Présenté en compétition officielle au dernier festival de Cannes, Burning marque le retour du cinéaste coréen Lee Chang-Dong, huit ans après le magnifique Poetry.

Deux anciens camarades d’école se croisent par hasard dans les rues de Séoul. Lui c’est Jongsu, un aspirant écrivain pas très dégourdi, à l’opposé de Haemi, une jolie fille assez entreprenante. A la demande de celle-ci, les deux jeunes gens se revoient, couchent ensemble, puis Haemi part pour un grand voyage en Afrique. A son retour, elle est accompagné de Ben, lui aussi coréen, qu’elle a rencontré lors de son périple. Le duo initial devient un trio étrange, car Ben, grand bourgeois raffiné, ne semble rien avoir en commun avec Jongsu mis à part l’intérêt portée à Haemi. Un jour, la jeune femme disparaît et Jongsu suspecte immédiatement son rival Ben.

Burning est un film flottant, qui laisse divaguer son spectateur de suppositions en suppositions. Que trouve Haemi à Jongsu et Ben ? Pourquoi ces trois personnages sont-ils obsédés les uns par les autres alors qu’ils ne semblent rien partager de plus qu’un diner, un verre de vin ou un joint ? Burning est rempli de suggestions, où les composantes scénaristiques n’existent que par leurs fantômes, à l’image du chat imaginaire d’Haemi, dont on ne voit que les croquettes, et de la mandarine qu’elle fait semblant de manger avec une telle conviction qu’on la voit en avaler les quartiers.

On reconnaît là la fantaisie et l’humour de Murakami dont la nouvelle Les Granges Brûlées est à l’origine du script, même si ici les serres en plastiques coréennes incendiées (le passe temps avoué de Ben) ont remplacé les granges  de la campagne japonaises.

Le film n’est ni véritablement un thriller à cause sa lenteur et son choix de survoler l’enquête, ni une romance, tant les liens entre les personnages sont flous.
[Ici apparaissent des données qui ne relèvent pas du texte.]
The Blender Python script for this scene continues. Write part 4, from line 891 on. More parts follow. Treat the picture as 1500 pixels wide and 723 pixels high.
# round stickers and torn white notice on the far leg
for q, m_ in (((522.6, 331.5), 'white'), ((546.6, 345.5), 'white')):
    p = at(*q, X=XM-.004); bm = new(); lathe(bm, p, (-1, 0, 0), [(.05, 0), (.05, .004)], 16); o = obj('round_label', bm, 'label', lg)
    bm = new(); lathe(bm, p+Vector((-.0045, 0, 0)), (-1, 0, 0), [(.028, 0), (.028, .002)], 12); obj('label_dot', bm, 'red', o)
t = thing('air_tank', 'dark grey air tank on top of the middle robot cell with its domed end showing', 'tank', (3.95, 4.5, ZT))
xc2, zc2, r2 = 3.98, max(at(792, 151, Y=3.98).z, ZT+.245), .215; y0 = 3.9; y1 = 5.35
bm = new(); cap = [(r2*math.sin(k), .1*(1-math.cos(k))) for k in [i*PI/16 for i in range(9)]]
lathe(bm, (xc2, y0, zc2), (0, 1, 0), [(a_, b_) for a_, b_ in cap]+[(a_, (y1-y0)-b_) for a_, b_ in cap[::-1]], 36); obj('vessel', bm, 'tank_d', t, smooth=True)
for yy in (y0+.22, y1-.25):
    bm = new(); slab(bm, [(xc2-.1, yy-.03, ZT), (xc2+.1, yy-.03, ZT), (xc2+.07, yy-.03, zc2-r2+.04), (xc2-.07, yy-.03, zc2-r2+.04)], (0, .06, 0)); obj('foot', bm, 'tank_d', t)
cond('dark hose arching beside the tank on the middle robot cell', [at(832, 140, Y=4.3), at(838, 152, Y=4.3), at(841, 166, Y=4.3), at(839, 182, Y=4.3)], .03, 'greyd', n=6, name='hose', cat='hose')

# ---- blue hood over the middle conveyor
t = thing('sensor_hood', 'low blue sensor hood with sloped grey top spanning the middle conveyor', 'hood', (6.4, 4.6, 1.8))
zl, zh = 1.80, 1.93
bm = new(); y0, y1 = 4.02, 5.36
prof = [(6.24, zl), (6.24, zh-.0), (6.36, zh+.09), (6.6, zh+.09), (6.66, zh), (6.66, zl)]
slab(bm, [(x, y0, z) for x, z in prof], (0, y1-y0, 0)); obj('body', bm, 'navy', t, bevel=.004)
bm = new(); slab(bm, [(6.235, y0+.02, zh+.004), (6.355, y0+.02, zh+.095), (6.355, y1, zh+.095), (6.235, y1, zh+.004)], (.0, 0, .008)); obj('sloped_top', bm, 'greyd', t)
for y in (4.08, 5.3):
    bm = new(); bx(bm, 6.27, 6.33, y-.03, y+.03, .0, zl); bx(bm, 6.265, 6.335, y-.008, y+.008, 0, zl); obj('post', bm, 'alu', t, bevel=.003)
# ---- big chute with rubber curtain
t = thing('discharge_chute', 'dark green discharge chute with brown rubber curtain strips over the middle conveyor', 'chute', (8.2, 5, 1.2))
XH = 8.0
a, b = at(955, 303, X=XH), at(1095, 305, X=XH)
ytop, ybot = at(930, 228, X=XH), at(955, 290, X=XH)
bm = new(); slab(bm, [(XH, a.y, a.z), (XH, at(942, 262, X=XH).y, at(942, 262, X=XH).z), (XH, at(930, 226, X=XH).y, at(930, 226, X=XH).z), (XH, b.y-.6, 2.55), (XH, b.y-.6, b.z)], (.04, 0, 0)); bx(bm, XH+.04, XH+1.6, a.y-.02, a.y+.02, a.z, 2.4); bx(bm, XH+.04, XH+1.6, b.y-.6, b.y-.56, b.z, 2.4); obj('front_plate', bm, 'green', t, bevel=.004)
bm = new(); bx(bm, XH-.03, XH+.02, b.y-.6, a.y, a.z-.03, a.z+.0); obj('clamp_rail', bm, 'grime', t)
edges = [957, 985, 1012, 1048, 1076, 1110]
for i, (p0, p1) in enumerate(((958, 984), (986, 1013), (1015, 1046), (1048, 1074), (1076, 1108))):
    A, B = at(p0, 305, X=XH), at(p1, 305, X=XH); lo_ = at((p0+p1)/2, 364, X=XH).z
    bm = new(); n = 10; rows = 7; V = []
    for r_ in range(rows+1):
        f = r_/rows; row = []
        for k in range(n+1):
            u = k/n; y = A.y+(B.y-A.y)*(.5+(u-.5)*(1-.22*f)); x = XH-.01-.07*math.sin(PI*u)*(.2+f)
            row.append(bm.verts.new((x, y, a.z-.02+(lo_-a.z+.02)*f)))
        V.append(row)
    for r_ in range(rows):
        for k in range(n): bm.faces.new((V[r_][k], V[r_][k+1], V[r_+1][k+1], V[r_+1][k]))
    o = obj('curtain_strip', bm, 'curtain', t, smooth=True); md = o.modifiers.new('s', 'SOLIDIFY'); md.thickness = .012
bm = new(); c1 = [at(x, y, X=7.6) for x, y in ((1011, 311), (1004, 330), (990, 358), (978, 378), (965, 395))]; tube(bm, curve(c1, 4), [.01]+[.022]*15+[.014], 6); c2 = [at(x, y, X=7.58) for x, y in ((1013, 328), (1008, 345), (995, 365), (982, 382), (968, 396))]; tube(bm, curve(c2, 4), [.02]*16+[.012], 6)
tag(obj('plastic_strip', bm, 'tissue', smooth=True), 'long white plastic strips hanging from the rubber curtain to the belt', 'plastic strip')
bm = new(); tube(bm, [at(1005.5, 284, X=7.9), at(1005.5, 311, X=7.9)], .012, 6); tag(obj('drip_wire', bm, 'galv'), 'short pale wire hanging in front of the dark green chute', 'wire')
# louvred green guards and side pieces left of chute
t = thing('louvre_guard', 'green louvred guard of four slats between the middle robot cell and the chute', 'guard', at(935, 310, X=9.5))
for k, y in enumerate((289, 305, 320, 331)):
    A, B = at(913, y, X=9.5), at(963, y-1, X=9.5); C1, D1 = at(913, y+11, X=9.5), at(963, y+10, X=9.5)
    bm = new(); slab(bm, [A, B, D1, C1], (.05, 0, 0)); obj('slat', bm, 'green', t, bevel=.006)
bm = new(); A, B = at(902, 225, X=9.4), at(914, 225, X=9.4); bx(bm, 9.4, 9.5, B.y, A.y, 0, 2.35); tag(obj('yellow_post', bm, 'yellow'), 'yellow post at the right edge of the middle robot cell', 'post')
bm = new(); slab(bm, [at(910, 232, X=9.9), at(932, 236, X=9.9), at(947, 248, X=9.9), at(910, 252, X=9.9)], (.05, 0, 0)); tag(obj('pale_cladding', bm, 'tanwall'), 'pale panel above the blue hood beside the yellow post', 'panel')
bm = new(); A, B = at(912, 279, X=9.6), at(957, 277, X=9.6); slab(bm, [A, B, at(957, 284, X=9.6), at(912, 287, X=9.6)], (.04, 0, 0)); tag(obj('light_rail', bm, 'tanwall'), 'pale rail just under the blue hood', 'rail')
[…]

On se retrouve pourtant miraculeusement emporté dans ce récit qu’on ne saurait définir, et qui continue d’avancer même après la séance terminée. C’est là le talent de metteur en scène de Lee Chang-Dong, qui rend aussi sublime la ville de Séoul que la campagne de Paju. « Le monde est pour moi un mystère » confie à un moment Jongsu, le film aussi, et c’est tant mieux ainsi.